Big Data is all the rage. And with good reason, too. There is so much data being created, captured, sorted, sifted through, analyzed, reported, sold, and shared that extraordinary business insights are inevitable. And we’re just getting started.

But not so fast! With all this trumpeting of the “new” new thing, let’s not forget about what’s really important: Little Data.

Little Data

Big Data is the aggregated data from lots of individual consumer transactions (as well as all of the rest of the data in the digital wake now trailing behind each of us). The data is being used to determine how to sell to individuals and businesses. But you already have Little Data, and that Little Data can help you serve your clients and dream clients now.

Over time, you’ve captured your client’s communication preferences. You know that they prefer phone calls to email, or in some cases, they prefer a text message. You know that they like a follow up call when they place an order. You know that sometimes they need to see your face, and sometimes they just want you to listen. You’ve got information about your client’s communication preferences in your sales force automation software right now.

You’ve also captured information about your client’s ordering patterns.

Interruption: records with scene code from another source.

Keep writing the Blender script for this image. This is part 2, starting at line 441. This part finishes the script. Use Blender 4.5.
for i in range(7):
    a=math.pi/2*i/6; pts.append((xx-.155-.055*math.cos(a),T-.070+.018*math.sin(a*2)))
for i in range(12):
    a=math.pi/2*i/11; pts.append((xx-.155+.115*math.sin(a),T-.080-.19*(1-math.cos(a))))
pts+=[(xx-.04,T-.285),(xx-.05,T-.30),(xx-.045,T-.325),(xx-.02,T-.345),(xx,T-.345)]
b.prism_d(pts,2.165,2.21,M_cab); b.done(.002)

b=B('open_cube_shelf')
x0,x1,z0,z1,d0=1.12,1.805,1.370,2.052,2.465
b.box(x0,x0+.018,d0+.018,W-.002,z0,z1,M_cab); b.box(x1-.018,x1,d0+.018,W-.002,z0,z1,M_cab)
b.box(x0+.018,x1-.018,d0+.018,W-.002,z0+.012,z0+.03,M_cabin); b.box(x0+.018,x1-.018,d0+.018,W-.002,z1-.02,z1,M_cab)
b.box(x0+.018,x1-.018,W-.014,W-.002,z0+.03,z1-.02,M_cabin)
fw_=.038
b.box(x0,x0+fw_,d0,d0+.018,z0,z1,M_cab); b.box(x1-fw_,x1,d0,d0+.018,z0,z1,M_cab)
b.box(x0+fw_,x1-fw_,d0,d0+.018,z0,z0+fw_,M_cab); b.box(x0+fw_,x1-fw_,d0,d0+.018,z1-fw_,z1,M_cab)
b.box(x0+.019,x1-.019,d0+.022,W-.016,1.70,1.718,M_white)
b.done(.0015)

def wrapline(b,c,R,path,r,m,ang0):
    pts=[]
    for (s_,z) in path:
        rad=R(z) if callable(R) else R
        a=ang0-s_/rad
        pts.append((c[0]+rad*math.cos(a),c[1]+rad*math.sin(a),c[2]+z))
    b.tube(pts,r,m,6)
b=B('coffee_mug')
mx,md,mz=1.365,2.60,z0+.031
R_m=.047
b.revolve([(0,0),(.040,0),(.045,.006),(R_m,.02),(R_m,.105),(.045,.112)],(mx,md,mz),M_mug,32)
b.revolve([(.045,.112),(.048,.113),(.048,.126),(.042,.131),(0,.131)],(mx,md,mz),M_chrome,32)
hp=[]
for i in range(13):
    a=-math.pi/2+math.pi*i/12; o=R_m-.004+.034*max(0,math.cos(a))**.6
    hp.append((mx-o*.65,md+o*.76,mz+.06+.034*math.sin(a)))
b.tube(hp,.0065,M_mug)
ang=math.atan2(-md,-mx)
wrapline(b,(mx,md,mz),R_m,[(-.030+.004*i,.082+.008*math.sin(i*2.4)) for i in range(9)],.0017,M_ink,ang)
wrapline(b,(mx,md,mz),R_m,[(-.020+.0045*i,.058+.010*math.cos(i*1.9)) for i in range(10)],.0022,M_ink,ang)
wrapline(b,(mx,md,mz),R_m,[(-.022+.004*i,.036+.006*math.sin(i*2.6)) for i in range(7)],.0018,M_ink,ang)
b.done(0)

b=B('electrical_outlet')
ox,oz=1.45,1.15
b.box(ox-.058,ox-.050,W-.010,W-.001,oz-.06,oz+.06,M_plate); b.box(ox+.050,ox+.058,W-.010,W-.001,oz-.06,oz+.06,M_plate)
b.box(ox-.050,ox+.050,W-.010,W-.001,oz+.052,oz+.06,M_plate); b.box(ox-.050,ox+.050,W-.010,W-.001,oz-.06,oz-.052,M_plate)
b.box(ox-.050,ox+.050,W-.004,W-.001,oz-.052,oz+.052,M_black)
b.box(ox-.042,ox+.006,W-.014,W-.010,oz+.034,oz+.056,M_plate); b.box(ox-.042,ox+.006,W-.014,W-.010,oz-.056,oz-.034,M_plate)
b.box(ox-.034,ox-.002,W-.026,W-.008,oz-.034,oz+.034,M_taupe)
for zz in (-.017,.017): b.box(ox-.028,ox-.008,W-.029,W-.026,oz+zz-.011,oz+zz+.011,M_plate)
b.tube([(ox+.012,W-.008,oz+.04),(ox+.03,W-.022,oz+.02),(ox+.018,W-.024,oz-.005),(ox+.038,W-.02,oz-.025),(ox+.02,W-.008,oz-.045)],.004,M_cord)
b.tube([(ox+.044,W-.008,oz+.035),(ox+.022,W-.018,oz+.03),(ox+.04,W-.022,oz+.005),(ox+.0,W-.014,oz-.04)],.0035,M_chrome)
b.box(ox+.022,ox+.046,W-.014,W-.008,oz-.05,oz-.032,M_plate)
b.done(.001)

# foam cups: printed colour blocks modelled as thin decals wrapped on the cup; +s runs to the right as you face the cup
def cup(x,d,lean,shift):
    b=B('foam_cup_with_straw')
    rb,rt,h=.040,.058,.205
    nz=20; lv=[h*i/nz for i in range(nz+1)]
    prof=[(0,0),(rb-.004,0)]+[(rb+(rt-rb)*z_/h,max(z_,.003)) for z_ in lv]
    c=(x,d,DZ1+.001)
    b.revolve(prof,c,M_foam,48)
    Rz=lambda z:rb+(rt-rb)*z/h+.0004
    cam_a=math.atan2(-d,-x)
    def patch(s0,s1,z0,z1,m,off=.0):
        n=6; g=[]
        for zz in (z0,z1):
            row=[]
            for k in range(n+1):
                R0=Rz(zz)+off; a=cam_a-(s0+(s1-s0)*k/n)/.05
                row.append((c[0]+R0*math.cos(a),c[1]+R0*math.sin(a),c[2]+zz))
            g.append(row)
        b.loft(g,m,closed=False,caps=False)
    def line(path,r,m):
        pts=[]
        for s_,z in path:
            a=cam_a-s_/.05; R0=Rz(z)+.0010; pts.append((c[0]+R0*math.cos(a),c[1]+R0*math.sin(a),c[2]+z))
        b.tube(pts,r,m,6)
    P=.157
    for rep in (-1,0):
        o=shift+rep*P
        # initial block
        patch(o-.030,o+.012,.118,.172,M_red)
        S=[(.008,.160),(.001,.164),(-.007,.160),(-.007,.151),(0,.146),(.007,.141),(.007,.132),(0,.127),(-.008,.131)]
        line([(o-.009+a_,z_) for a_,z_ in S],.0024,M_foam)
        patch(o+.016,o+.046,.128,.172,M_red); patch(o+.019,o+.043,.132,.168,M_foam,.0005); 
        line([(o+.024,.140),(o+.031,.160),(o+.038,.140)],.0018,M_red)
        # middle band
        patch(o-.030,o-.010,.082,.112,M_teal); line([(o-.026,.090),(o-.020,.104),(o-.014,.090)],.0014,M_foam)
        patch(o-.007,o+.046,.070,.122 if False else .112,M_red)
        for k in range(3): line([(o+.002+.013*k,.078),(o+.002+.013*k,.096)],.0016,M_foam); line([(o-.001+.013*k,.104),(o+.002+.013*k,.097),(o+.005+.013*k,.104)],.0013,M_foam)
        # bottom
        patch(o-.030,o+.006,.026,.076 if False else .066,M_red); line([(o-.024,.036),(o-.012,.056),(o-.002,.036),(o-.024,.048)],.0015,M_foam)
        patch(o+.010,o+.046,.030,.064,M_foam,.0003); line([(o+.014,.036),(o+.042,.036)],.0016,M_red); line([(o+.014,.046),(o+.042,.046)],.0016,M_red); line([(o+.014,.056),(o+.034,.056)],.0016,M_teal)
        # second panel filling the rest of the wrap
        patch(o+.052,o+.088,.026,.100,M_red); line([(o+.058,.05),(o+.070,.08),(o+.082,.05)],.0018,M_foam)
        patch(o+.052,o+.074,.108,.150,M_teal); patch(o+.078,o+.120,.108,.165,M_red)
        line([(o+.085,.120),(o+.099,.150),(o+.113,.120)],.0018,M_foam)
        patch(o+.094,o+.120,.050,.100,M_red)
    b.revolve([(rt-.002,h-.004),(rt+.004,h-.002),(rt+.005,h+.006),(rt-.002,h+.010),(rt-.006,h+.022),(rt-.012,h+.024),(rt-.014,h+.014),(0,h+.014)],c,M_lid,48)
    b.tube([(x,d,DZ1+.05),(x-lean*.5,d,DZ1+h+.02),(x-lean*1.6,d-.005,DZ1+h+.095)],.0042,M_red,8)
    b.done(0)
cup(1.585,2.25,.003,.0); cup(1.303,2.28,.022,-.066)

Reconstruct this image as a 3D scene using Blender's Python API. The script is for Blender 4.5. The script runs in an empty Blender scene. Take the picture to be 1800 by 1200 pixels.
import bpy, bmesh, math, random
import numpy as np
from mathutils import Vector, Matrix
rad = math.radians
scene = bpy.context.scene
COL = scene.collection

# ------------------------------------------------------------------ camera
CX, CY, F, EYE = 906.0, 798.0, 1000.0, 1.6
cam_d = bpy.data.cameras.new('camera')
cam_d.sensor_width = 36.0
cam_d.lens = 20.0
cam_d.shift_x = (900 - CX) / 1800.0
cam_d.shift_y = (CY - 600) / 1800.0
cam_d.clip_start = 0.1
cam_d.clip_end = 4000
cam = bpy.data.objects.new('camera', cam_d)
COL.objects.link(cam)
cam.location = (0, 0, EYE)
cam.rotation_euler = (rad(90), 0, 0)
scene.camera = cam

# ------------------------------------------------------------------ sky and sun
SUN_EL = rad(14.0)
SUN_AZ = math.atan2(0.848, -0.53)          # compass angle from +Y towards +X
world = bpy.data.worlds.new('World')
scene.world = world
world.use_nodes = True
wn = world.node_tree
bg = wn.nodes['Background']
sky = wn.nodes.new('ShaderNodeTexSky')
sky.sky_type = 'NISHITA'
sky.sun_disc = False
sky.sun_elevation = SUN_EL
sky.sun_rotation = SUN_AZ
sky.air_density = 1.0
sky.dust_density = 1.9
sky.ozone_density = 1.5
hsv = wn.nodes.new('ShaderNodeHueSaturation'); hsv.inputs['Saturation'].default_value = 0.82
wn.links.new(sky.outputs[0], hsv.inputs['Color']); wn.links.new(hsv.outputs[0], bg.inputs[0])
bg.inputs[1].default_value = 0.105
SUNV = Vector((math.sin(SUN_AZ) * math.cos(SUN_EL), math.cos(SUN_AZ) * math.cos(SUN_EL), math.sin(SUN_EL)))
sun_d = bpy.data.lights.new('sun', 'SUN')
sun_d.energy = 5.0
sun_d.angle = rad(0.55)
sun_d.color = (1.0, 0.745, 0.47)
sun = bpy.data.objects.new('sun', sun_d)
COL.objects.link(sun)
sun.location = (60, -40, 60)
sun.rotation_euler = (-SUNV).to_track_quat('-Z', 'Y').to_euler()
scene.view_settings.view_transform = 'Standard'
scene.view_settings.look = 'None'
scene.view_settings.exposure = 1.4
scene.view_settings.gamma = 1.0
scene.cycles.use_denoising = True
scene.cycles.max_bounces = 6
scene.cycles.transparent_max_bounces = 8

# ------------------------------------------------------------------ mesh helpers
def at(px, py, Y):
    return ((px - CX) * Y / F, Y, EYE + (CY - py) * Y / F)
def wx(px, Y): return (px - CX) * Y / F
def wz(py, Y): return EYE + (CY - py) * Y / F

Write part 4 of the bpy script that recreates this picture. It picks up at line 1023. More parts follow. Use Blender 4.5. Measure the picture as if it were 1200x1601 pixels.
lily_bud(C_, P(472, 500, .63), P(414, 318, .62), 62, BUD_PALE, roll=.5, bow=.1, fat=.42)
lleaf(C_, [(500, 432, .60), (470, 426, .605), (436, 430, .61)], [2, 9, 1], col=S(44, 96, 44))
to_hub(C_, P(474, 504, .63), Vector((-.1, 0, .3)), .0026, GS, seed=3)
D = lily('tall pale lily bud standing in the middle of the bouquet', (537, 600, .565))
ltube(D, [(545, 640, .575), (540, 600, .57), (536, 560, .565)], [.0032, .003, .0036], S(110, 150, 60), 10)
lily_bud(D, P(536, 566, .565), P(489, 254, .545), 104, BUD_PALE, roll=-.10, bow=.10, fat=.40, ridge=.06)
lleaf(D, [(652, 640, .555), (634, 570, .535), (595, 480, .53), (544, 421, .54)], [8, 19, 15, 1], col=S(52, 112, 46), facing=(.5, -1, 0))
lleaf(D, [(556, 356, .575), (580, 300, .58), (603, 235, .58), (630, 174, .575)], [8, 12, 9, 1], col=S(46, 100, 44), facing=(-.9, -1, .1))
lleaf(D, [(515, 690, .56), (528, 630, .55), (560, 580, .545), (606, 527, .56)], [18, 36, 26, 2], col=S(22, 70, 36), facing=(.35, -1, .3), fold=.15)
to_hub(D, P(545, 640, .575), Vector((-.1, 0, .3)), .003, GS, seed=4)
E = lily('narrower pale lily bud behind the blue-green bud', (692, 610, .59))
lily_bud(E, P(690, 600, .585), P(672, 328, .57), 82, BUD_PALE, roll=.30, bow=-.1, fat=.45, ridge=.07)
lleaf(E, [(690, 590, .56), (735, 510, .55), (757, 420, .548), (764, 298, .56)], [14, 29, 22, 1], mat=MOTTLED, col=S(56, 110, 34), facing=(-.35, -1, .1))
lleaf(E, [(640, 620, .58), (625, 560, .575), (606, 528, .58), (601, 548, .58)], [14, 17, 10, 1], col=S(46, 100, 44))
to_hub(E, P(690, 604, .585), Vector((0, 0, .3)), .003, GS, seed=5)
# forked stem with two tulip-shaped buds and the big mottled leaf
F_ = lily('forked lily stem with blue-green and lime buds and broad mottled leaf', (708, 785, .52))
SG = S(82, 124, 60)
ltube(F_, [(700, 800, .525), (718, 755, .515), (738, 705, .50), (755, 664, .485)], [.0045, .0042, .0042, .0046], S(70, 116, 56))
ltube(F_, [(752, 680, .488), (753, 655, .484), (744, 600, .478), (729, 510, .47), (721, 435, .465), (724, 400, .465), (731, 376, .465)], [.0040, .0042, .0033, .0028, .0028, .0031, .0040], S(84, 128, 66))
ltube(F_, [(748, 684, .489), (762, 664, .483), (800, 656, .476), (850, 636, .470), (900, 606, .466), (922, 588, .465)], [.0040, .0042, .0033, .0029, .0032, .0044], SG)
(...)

You know the big shifts in their business, their peak season, and their client’s ordering patterns. You’ve got this information in your system now.

You have a lot of data about your clients at your fingertips now.

Context and Insight

If you’ve done a reasonably good job capturing information from all of the interactions you’ve had with your clients and dream clients, you’ve also got something Big Data doesn’t necessarily give you: context.

I bought my son the Hellsing videos on Amazon.com. I think I bought two separate sets of videos. Now, Amazon is recommending I buy all kinds of cartoons and manga. The data collected doesn’t come with context. It doesn’t recognize that I am not my son, that the videos were a reward for good grades, and that they are cluttering my experience with what their data tells them I want to buy. It’s not the perfect analogy, but Amazon’s algorithm says that if I bought Helsing, I am interested the stuff that other Hellsing buyers bought.

You, on the other hand, know why your clients ordered what they ordered, when they’ll need to order it again, and how they might do better by doing something different.

You are all the time collecting and capturing data about your clients and your dream clients. But to make this Little Data work for you, you have to use it to generate insights, ideas, and value for your clients and your dream clients. Sometimes Little Data is more powerful than Big Data.

Questions

What little data do you collect?

What do you know about your clients that helps to you serve them better than anyone else could?

What ideas and insights does your insight give you?

Is your Little Data as important as any Big Data?